Rockism makes it hard to hear the glorious, incoherent, corporate-financed, audience-tested mess that passes for popular music these days. To glorify only performers who write their own songs and play their own guitars is to ignore the marketplace that helps create the music we hear in the first place, with its checkbook-chasing superproducers, its audience-obsessed executives and its cred-hungry performers. To obsess over old-fashioned stand-alone geniuses is to forget that lots of the most memorable music is created despite multimillion-dollar deals and spur-of-the-moment collaborations and murky commercial forces. In fact, a lot of great music is created because of those things. And let's stop pretending that serious rock songs will last forever, as if anything could, and that shiny pop songs are inherently disposable, as if that were necessarily a bad thing. Van Morrison's "Into the Music" was released the same year as the Sugarhill Gang's "Rapper's Delight"; which do you hear more often?

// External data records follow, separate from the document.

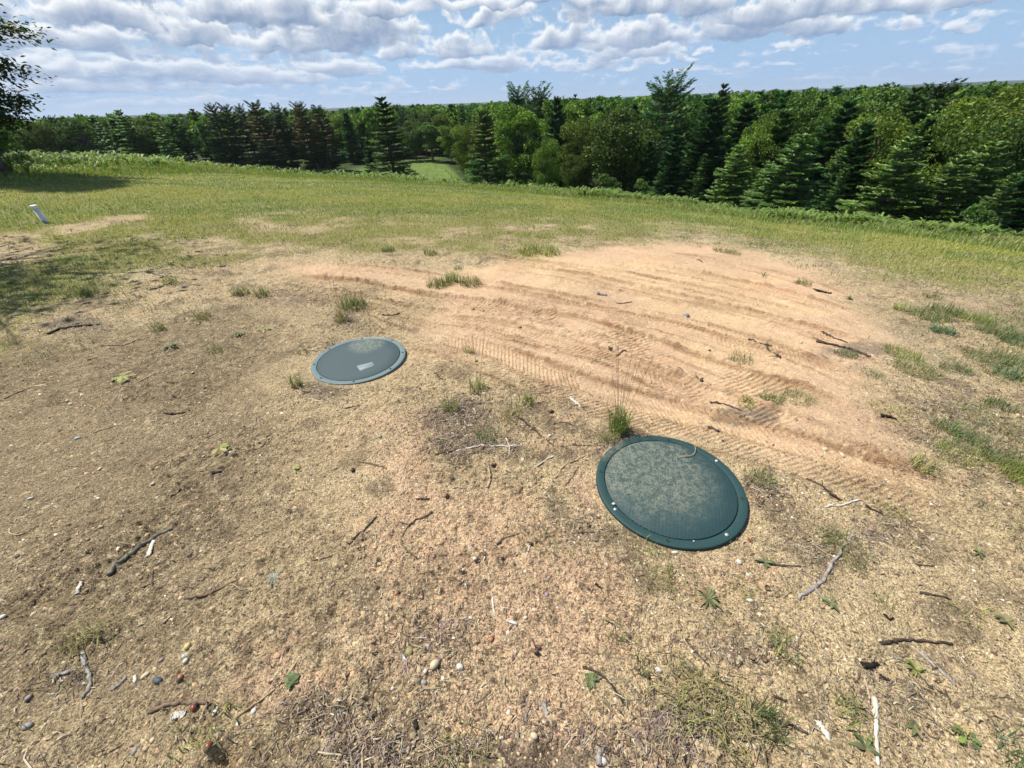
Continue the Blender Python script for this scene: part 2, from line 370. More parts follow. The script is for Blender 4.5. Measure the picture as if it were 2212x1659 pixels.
caz, cel, ccol_, calp = cloud_grid()
A_, E_ = np.meshgrid(np.radians(caz), np.radians(cel)); RD = 9000.0
V = np.stack([RD * np.cos(E_) * np.sin(A_), RD * np.cos(E_) * np.cos(A_), HC + RD * np.sin(E_)], -1).reshape(-1, 3)
n0, n1 = A_.shape; idx = np.arange(n0 * n1).reshape(n0, n1)
F = np.stack([idx[:-1, :-1], idx[1:, :-1], idx[1:, 1:], idx[:-1, 1:]], -1).reshape(-1, 4)
cm_, N = material('cloud_layer')
at = N.new('ShaderNodeAttribute', attribute_name='Col'); aa_ = N.new('ShaderNodeAttribute', attribute_name='Cover')
em = N.new('ShaderNodeEmission'); N.l.new(at.outputs[0], em.inputs[0]); em.inputs[1].default_value = .78
tr = N.new('ShaderNodeBsdfTransparent'); mx = N.new('ShaderNodeMixShader'); N.l.new(aa_.outputs['Fac'], mx.inputs[0]); N.l.new(tr.outputs[0], mx.inputs[1]); N.l.new(em.outputs[0], mx.inputs[2])
o = N.new('ShaderNodeOutputMaterial'); N.l.new(mx.outputs[0], o.inputs[0])
try: cm_.cycles.emission_sampling = 'NONE'
except Exception: pass
me = mesh('sky', V, F, ccol_.reshape(-1, 3), True, [cm_])
ca = me.attributes.new('Cover', 'FLOAT', 'POINT'); ca.data.foreach_set('value', calp.ravel().astype(np.float32))
tag(link('sky', me), kind='structure')
# ground: albedo from the Col attribute, grains and crumbs finer than the mesh from noise
gm, N = material('ground_soil')
p = N.new('ShaderNodeBsdfPrincipled'); p.inputs['Roughness'].default_value = .95; p.inputs['Specular IOR Level'].default_value = .12
at = N.new('ShaderNodeAttribute', attribute_name='Col'); geo = N.new('ShaderNodeNewGeometry')
n1 = N.noise(geo.outputs['Position'], 170, 2.0, .7); n2 = N.noise(geo.outputs['Position'], 60, 5.0, .65); n3 = N.noise(geo.outputs['Position'], 9, 4.0, .6)
gv = N.math('MULTIPLY', N.mrange(n1, .34, .64, .38, 1.40, False), N.mrange(n2, .36, .64, .80, 1.20, False))
gv = N.math('MULTIPLY', gv, N.mrange(n3, .3, .7, .93, 1.07, False))
pk_ = N.new('ShaderNodeAttribute', attribute_name='Packed').outputs['Fac']
gv = N.math('ADD', N.math('MULTIPLY', gv, N.math('MULTIPLY_ADD', pk_, -.45, 1.0)), N.math('MULTIPLY', pk_, .45))
vo = N.new('ShaderNodeTexVoronoi'); vo.inputs['Scale'].default_value = 130; N.l.new(geo.outputs['Position'], vo.inputs['Vector'])
cs = N.new('ShaderNodeSeparateColor'); N.l.new(vo.outputs['Color'], cs.inputs[0])
col = N.mix(1.0, at.outputs[0], N.xyz(gv, gv, gv), 'MULTIPLY')
dk = N.math('MULTIPLY', N.math('GREATER_THAN', cs.outputs[0], .87), N.math('LESS_THAN', vo.outputs['Distance'], .35))
dk = N.math('MULTIPLY', dk, N.math('MULTIPLY_ADD', pk_, -.8, 1.0))
col = N.mix(N.math('MULTIPLY', dk, .7), col, (.07, .05, .035))
lt = N.math('MULTIPLY', N.math('GREATER_THAN', cs.outputs[1], .975), N.math('LESS_THAN', vo.outputs['Distance'], .33))
col = N.mix(N.math('MULTIPLY', lt, .8), col, (.72, .66, .52))
N.l.new(col, p.inputs['Base Color'])
b = N.new('ShaderNodeBump'); b.inputs['Distance'].default_value = .024; b.inputs['Strength'].default_value = 1.0
N.l.new(N.math('MULTIPLY', N.math('ADD', N.math('MULTIPLY', n1, .4), n2), N.math('MULTIPLY_ADD', pk_, -.5, 1.0)), b.inputs['Height']); N.l.new(b.outputs[0], p.inputs['Normal'])
o = N.new('ShaderNodeOutputMaterial'); N.l.new(p.outputs[0], o.inputs[0])
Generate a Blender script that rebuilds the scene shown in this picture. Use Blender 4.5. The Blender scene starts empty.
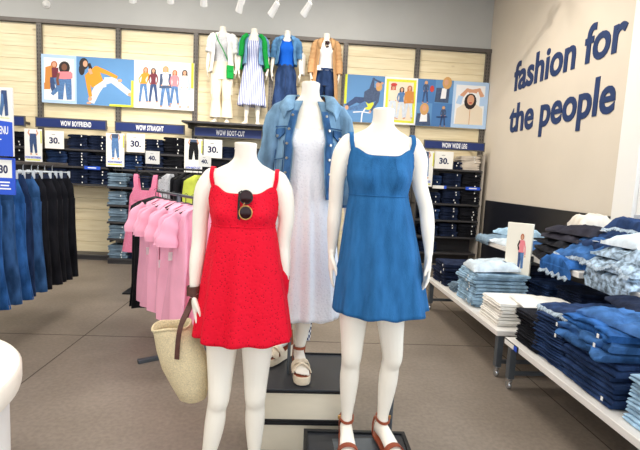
import bpy, math, random
from math import sin, cos, pi, radians, sqrt, exp
from mathutils import Vector, Matrix, noise
from mathutils.bvhtree import BVHTree

SC = bpy.context.scene
COL = SC.collection
rnd = random.Random(7)

# ------------------------------------------------------------------ helpers
def lin(c):
    c = c / 255.0
    return c / 12.92 if c <= 0.04045 else ((c + 0.055) / 1.055) ** 2.4
def rgb(r, g, b): return (lin(r), lin(g), lin(b), 1.0)

MATS = {}
def mat(name, col, rough=0.6, metal=0.0, coat=0.0, noise_amt=0.0, noise_scale=20.0, bump=0.0, bump_scale=200.0, spec=0.5, vary=0.0, stretch=(1, 1, 1), emit=None, detail=3.0, ramp=(0.3, 0.7)):
    if name in MATS: return MATS[name]
    m = bpy.data.materials.new(name); m.use_nodes = True
    nt = m.node_tree; b = nt.nodes['Principled BSDF']
    b.inputs['Roughness'].default_value = rough
    b.inputs['Metallic'].default_value = metal
    b.inputs['Specular IOR Level'].default_value = spec
    b.inputs['Coat Weight'].default_value = coat
    b.inputs['Base Color'].default_value = col
    tc = nt.nodes.new('ShaderNodeTexCoord')
    mp = nt.nodes.new('ShaderNodeMapping'); mp.inputs['Scale'].default_value = stretch
    nt.links.new(tc.outputs['Object'], mp.inputs['Vector'])
    last = None
    if noise_amt > 0:
        n = nt.nodes.new('ShaderNodeTexNoise'); n.inputs['Scale'].default_value = noise_scale
        n.inputs['Detail'].default_value = detail
        nt.links.new(mp.outputs['Vector'], n.inputs['Vector'])
        r = nt.nodes.new('ShaderNodeValToRGB')
        r.color_ramp.elements[0].position = ramp[0]; r.color_ramp.elements[1].position = ramp[1]
        r.color_ramp.elements[0].color = tuple(max(0, c * (1 - noise_amt)) for c in col[:3]) + (1,)
        r.color_ramp.elements[1].color = tuple(min(1, c * (1 + noise_amt) + 0.02 * noise_amt) for c in col[:3]) + (1,)
        nt.links.new(n.outputs['Fac'], r.inputs['Fac'])
        last = r.outputs['Color']
    if vary > 0:
        oi = nt.nodes.new('ShaderNodeObjectInfo')
        hs = nt.nodes.new('ShaderNodeHueSaturation')
        mr = nt.nodes.new('ShaderNodeMapRange'); mr.inputs['To Min'].default_value = 1 - vary; mr.inputs['To Max'].default_value = 1 + vary
        nt.links.new(oi.outputs['Random'], mr.inputs['Value'])
        nt.links.new(mr.outputs['Result'], hs.inputs['Value'])
        if last: nt.links.new(last, hs.inputs['Color'])
        else: hs.inputs['Color'].default_value = col
        last = hs.outputs['Color']
    if last: nt.links.new(last, b.inputs['Base Color'])
    if bump > 0:
        n2 = nt.nodes.new('ShaderNodeTexNoise'); n2.inputs['Scale'].default_value = bump_scale
        nt.links.new(mp.outputs['Vector'], n2.inputs['Vector'])
        bp = nt.nodes.new('ShaderNodeBump'); bp.inputs['Strength'].default_value = bump; bp.inputs['Distance'].default_value = 0.01
        nt.links.new(n2.outputs['Fac'], bp.inputs['Height'])
        nt.links.new(bp.outputs['Normal'], b.inputs['Normal'])
    if emit:
        b.inputs['Emission Color'].default_value = emit[0]; b.inputs['Emission Strength'].default_value = emit[1]
    MATS[name] = m
    return m

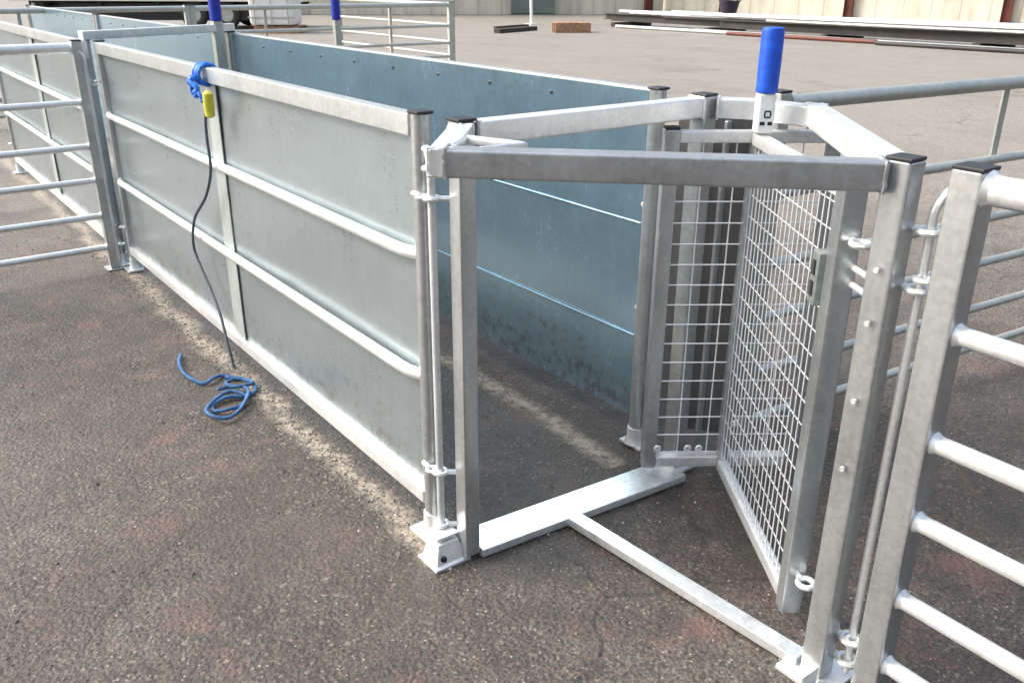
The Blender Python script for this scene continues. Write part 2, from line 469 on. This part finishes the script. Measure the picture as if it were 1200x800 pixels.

That doesn't mean we should stop arguing about Ms. Simpson, or even that we should stop sharing the 60-second clip that may just be this year's best music video. But it does mean we should stop taking it for granted that music isn't as good as it used to be, and it means we should stop being shocked that the rock rules of the 1970's are no longer the law of the land. No doubt our current obsessions and comparisons will come to seem hopelessly blinkered as popular music mutates some more - listeners and critics alike can't do much more than struggle to keep up. But let's stop trying to hammer young stars into old categories. We have lots of new music to choose from - we deserve some new prejudices, too.